> What to produce: Report every line in the listing that contains the string "script".

> Information shown:

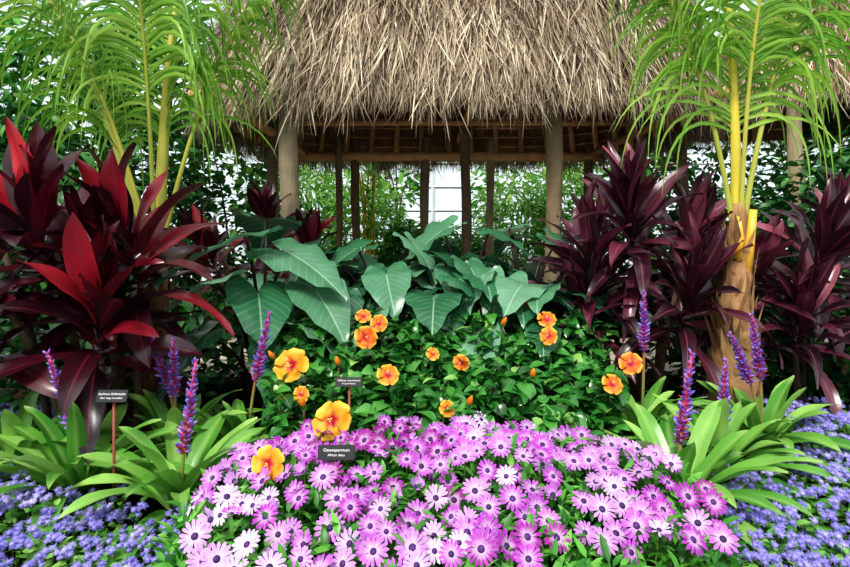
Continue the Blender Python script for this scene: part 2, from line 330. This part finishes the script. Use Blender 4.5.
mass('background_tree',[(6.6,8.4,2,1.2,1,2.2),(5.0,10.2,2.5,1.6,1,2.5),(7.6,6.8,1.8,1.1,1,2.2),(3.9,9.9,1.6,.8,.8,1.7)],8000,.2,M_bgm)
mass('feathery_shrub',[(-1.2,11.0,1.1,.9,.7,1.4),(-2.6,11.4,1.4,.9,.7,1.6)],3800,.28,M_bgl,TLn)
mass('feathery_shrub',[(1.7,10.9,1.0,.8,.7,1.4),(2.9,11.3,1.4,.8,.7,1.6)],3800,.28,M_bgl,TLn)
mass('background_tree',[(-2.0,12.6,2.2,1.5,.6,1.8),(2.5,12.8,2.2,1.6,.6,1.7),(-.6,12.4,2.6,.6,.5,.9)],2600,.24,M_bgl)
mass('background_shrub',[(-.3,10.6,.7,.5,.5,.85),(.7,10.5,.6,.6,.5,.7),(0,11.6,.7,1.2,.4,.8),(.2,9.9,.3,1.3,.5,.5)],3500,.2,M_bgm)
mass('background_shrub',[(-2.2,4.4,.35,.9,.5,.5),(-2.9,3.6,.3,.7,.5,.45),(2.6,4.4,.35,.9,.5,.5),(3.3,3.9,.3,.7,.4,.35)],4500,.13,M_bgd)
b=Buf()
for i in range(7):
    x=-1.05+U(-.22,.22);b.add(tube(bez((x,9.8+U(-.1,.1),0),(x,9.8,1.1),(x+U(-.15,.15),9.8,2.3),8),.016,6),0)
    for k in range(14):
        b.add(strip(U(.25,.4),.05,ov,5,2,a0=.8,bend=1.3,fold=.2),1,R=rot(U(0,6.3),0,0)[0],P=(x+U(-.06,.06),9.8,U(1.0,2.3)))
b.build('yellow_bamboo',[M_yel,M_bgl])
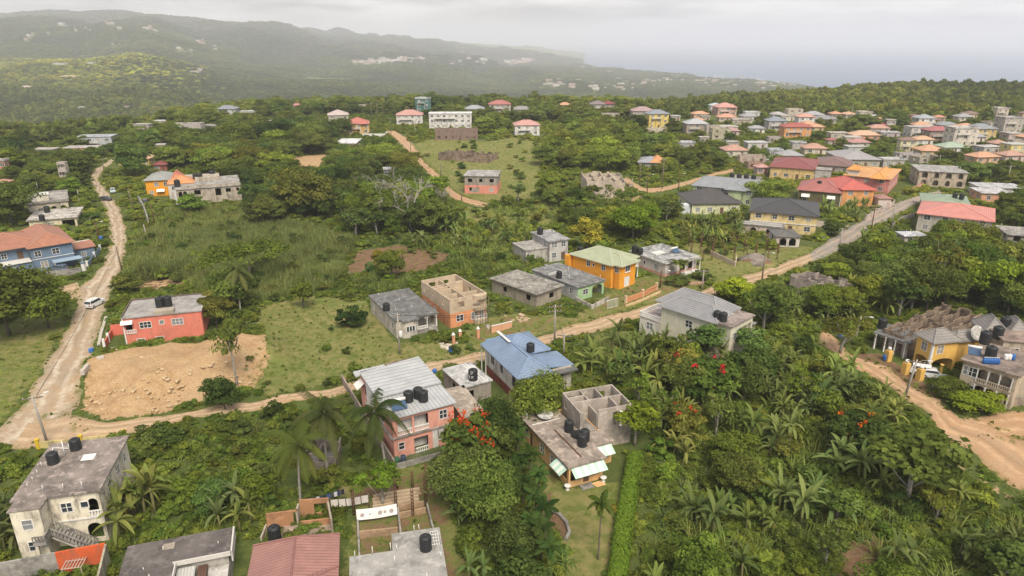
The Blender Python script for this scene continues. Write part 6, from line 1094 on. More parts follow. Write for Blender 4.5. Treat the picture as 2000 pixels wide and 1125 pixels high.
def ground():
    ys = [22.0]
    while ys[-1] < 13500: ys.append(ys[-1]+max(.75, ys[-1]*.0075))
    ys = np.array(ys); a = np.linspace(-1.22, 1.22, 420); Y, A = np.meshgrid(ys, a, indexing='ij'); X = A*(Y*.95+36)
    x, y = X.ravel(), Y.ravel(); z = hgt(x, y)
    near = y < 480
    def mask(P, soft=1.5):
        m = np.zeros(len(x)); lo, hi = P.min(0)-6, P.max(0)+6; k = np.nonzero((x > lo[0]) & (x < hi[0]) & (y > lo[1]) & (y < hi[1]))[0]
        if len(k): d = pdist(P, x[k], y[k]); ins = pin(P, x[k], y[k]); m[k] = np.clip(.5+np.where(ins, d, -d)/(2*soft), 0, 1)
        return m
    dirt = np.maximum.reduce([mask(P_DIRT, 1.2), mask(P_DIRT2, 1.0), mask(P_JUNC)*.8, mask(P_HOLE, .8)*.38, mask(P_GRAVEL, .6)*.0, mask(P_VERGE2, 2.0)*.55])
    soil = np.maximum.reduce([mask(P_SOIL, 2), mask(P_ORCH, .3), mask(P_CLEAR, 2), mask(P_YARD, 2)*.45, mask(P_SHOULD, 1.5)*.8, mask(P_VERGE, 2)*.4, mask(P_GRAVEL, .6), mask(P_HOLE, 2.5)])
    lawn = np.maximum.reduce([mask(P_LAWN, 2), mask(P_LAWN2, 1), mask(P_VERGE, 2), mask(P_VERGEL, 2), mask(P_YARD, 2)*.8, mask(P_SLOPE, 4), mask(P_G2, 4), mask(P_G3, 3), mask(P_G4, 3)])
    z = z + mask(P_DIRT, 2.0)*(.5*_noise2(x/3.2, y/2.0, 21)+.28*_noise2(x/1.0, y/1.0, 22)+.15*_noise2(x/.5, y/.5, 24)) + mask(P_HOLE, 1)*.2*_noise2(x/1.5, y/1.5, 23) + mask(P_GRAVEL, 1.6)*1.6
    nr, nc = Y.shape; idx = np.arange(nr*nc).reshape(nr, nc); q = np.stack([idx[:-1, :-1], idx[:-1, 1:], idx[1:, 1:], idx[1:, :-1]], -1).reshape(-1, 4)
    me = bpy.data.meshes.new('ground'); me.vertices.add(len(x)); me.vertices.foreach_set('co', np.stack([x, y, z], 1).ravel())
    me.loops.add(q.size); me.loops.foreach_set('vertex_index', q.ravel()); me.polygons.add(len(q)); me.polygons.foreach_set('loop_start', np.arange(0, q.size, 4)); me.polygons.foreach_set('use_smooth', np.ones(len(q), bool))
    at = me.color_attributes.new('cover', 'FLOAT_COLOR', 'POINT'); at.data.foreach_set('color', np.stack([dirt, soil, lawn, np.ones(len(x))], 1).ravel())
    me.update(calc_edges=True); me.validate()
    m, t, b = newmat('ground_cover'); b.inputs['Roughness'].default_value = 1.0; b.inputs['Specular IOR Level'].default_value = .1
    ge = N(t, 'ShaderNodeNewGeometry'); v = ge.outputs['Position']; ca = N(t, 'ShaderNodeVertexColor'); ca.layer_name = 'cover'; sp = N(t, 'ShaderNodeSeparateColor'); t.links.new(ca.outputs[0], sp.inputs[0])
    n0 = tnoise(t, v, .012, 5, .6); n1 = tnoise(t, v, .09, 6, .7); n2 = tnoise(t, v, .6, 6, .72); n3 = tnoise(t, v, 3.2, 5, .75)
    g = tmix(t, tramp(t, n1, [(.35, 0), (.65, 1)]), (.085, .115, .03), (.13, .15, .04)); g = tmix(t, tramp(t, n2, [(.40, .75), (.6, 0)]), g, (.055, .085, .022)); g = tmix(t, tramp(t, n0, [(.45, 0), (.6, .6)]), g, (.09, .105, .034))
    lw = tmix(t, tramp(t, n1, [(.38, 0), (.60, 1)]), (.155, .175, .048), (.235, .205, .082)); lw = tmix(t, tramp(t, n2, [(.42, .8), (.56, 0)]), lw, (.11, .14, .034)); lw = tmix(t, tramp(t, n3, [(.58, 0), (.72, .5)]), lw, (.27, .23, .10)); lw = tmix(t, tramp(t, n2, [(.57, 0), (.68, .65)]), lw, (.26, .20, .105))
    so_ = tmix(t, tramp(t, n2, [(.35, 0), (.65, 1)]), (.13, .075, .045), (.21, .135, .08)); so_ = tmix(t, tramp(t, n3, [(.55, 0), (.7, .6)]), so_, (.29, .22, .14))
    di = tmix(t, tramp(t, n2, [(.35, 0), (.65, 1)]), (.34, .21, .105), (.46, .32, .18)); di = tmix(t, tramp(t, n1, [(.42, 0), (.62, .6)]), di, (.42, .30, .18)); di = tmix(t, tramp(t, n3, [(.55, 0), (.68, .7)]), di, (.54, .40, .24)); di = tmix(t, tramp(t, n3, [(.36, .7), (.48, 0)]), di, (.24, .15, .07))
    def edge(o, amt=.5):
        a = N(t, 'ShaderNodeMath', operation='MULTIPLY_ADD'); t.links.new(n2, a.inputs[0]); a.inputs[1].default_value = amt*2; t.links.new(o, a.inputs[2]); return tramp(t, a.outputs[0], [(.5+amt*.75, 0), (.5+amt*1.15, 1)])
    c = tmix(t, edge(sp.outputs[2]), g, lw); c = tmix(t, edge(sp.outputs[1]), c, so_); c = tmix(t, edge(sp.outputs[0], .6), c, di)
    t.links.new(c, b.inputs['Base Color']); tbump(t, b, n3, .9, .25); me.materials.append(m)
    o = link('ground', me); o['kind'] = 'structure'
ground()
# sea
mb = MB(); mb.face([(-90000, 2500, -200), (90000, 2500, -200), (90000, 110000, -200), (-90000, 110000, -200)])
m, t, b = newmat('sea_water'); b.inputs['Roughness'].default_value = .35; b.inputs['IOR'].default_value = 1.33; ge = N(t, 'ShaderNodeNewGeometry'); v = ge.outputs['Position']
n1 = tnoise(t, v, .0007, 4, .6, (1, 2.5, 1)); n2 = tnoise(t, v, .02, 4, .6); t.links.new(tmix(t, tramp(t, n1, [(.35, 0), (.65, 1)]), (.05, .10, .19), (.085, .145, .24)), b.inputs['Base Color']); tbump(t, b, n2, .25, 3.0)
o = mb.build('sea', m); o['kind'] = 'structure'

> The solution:
Continue the Blender Python script for this scene: part 2, from line 330. This part finishes the script. Use Blender 4.5.
The Blender Python script for this scene continues. Write part 6, from line 1094 on. More parts follow. Write for Blender 4.5. Treat the picture as 2000 pixels wide and 1125 pixels high.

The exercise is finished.